Brandom and Brandom’s Hegel highlight the centrality of the experience of error in any learning process. In section VI of the Conclusion to Spirit of Trust, he says this is “because the rational, conceptual character of the world and its stubborn recalcitrance to mastery and agency are equally fundamental, primordial features of the way things are”. This simple double-edged insight, I would argue, has been approached by many, possibly as far back as Plato. I have wanted to affirm both theses since childhood, without ever being quite satisfied with the level of inter-articulation achieved. Most authors are better in their treatment of one side of this than the other. I think Brandom has shed unprecedented light on how the bases of these contrasting insights are not only compossible, but actually interdependent.
Mastery as a model of rationality turns out to be a non-starter. Mastery turns out to be an anti-model of rationality, not the thing that putatively shows where rationality goes wrong. The pragmatic workings of rationality through the experience of error — analyzed by Brandom in fine detail — are in fact radically opposed to Mastery. Not only beliefs but the understood meanings of determinate empirical concepts have an intrinsic instability that cannot be reduced away. Rationality has to do in large part with a responsiveness to this instability — how we recognize our own conceptual errors and respond to them.

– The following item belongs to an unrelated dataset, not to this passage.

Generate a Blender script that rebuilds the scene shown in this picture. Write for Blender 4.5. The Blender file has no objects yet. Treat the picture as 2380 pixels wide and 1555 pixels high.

Many have written eloquently but ultimately onesidedly about the rationality of the world OR the failure and badness of Mastery or some analogue of it, without adequately developing the deep connection between these two. Brandom has performed a world-historic service to humanity in showing a way beyond this impasse.
Brandom says that for Hegel, there is and could be no set of determinate empirical concepts that when correctly applied would not eventually generate incompatible commitments in some new situation. Apparent brute immediacy gives rise to perceptual commitments that cannot be integrated into our previous best schema.
This is how immediacy has an irreducible role in experience — not as some foundational guarantee of mastery, but quite the opposite, as a sort of surplus ensuring the inevitability of eventual error from the most impeccable procedure, and hence of a need to perennially revise our commitments and possibly our concepts. As the disparity between subjective and objective forms of conceptual content, it is a principle of instability providing a normative demand for change. As Hegel puts it, the evanescent itself must be regarded as essential. This is the way Hegel recovers a role for something like Kantian sensibility or intuition as a complement to the conceptual.
As Brandom says, this requires reconceptualizing both truth and determinateness. Truth can no longer be simply thought of as a prospective goal (as if it were determined beforehand, entirely independent of our process of seeking it), because any fully determinate prospective goal will eventually be invalidated. One of Hegel’s great original thoughts is that genuine, deeper truth will not stay still, as it were. The principal locus of truth shifts to a truth-process.